* Start Records to process *

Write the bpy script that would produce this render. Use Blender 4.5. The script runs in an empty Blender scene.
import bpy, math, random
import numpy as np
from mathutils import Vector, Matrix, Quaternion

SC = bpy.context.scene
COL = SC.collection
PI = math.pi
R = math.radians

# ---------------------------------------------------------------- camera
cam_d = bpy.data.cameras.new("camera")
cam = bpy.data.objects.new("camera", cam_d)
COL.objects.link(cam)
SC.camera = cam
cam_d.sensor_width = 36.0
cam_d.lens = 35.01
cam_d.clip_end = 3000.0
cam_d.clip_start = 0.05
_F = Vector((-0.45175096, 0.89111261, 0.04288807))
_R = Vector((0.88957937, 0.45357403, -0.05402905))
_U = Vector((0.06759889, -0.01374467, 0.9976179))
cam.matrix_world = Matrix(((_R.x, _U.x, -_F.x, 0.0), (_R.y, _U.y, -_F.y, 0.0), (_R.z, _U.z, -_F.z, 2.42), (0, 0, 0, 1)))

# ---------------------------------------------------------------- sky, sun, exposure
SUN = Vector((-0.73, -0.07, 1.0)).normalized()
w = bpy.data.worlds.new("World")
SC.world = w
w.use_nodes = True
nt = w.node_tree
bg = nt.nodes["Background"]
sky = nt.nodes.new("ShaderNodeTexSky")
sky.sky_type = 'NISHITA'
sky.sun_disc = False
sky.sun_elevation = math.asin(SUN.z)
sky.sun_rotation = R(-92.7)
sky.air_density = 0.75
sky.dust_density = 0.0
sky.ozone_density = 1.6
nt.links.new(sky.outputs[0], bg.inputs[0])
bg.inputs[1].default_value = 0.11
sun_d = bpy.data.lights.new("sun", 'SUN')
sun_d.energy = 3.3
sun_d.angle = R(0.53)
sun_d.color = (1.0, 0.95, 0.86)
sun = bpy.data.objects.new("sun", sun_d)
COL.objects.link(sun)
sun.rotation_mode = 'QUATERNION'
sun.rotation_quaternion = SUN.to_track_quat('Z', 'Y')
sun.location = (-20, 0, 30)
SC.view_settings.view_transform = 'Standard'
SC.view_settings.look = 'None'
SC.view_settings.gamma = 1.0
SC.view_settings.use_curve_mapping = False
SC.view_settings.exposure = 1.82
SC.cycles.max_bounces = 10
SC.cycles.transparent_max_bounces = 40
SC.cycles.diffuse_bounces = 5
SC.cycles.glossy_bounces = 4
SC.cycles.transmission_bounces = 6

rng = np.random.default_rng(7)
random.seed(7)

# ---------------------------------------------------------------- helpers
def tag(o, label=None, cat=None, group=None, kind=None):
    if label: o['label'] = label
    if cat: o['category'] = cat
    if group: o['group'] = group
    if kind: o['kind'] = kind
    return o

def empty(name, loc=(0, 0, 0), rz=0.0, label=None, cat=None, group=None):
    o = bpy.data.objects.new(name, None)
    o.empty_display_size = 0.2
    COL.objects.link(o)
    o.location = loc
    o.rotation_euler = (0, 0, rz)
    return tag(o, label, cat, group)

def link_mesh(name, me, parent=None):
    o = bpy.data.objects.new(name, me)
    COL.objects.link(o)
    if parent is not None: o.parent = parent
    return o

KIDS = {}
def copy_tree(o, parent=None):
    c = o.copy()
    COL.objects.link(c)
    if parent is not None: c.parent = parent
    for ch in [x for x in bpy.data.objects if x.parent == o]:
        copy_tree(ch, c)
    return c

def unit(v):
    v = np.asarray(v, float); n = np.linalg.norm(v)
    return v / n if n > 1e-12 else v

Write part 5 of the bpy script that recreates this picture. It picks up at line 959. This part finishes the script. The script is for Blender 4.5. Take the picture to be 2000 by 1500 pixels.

* End Records to process *

Give the listing above again, word for word.

Task answer:
Write the bpy script that would produce this render. Use Blender 4.5. The script runs in an empty Blender scene.
import bpy, math, random
import numpy as np
from mathutils import Vector, Matrix, Quaternion

SC = bpy.context.scene
COL = SC.collection
PI = math.pi
R = math.radians

# ---------------------------------------------------------------- camera
cam_d = bpy.data.cameras.new("camera")
cam = bpy.data.objects.new("camera", cam_d)
COL.objects.link(cam)
SC.camera = cam
cam_d.sensor_width = 36.0
cam_d.lens = 35.01
cam_d.clip_end = 3000.0
cam_d.clip_start = 0.05
_F = Vector((-0.45175096, 0.89111261, 0.04288807))
_R = Vector((0.88957937, 0.45357403, -0.05402905))
_U = Vector((0.06759889, -0.01374467, 0.9976179))
cam.matrix_world = Matrix(((_R.x, _U.x, -_F.x, 0.0), (_R.y, _U.y, -_F.y, 0.0), (_R.z, _U.z, -_F.z, 2.42), (0, 0, 0, 1)))

# ---------------------------------------------------------------- sky, sun, exposure
SUN = Vector((-0.73, -0.07, 1.0)).normalized()
w = bpy.data.worlds.new("World")
SC.world = w
w.use_nodes = True
nt = w.node_tree
bg = nt.nodes["Background"]
sky = nt.nodes.new("ShaderNodeTexSky")
sky.sky_type = 'NISHITA'
sky.sun_disc = False
sky.sun_elevation = math.asin(SUN.z)
sky.sun_rotation = R(-92.7)
sky.air_density = 0.75
sky.dust_density = 0.0
sky.ozone_density = 1.6
nt.links.new(sky.outputs[0], bg.inputs[0])
bg.inputs[1].default_value = 0.11
sun_d = bpy.data.lights.new("sun", 'SUN')
sun_d.energy = 3.3
sun_d.angle = R(0.53)
sun_d.color = (1.0, 0.95, 0.86)
sun = bpy.data.objects.new("sun", sun_d)
COL.objects.link(sun)
sun.rotation_mode = 'QUATERNION'
sun.rotation_quaternion = SUN.to_track_quat('Z', 'Y')
sun.location = (-20, 0, 30)
SC.view_settings.view_transform = 'Standard'
SC.view_settings.look = 'None'
SC.view_settings.gamma = 1.0
SC.view_settings.use_curve_mapping = False
SC.view_settings.exposure = 1.82
SC.cycles.max_bounces = 10
SC.cycles.transparent_max_bounces = 40
SC.cycles.diffuse_bounces = 5
SC.cycles.glossy_bounces = 4
SC.cycles.transmission_bounces = 6

rng = np.random.default_rng(7)
random.seed(7)

# ---------------------------------------------------------------- helpers
def tag(o, label=None, cat=None, group=None, kind=None):
    if label: o['label'] = label
    if cat: o['category'] = cat
    if group: o['group'] = group
    if kind: o['kind'] = kind
    return o

def empty(name, loc=(0, 0, 0), rz=0.0, label=None, cat=None, group=None):
    o = bpy.data.objects.new(name, None)
    o.empty_display_size = 0.2
    COL.objects.link(o)
    o.location = loc
    o.rotation_euler = (0, 0, rz)
    return tag(o, label, cat, group)

def link_mesh(name, me, parent=None):
    o = bpy.data.objects.new(name, me)
    COL.objects.link(o)
    if parent is not None: o.parent = parent
    return o

KIDS = {}
def copy_tree(o, parent=None):
    c = o.copy()
    COL.objects.link(c)
    if parent is not None: c.parent = parent
    for ch in [x for x in bpy.data.objects if x.parent == o]:
        copy_tree(ch, c)
    return c

def unit(v):
    v = np.asarray(v, float); n = np.linalg.norm(v)
    return v / n if n > 1e-12 else v

Write part 5 of the bpy script that recreates this picture. It picks up at line 959. This part finishes the script. The script is for Blender 4.5. Take the picture to be 2000 by 1500 pixels.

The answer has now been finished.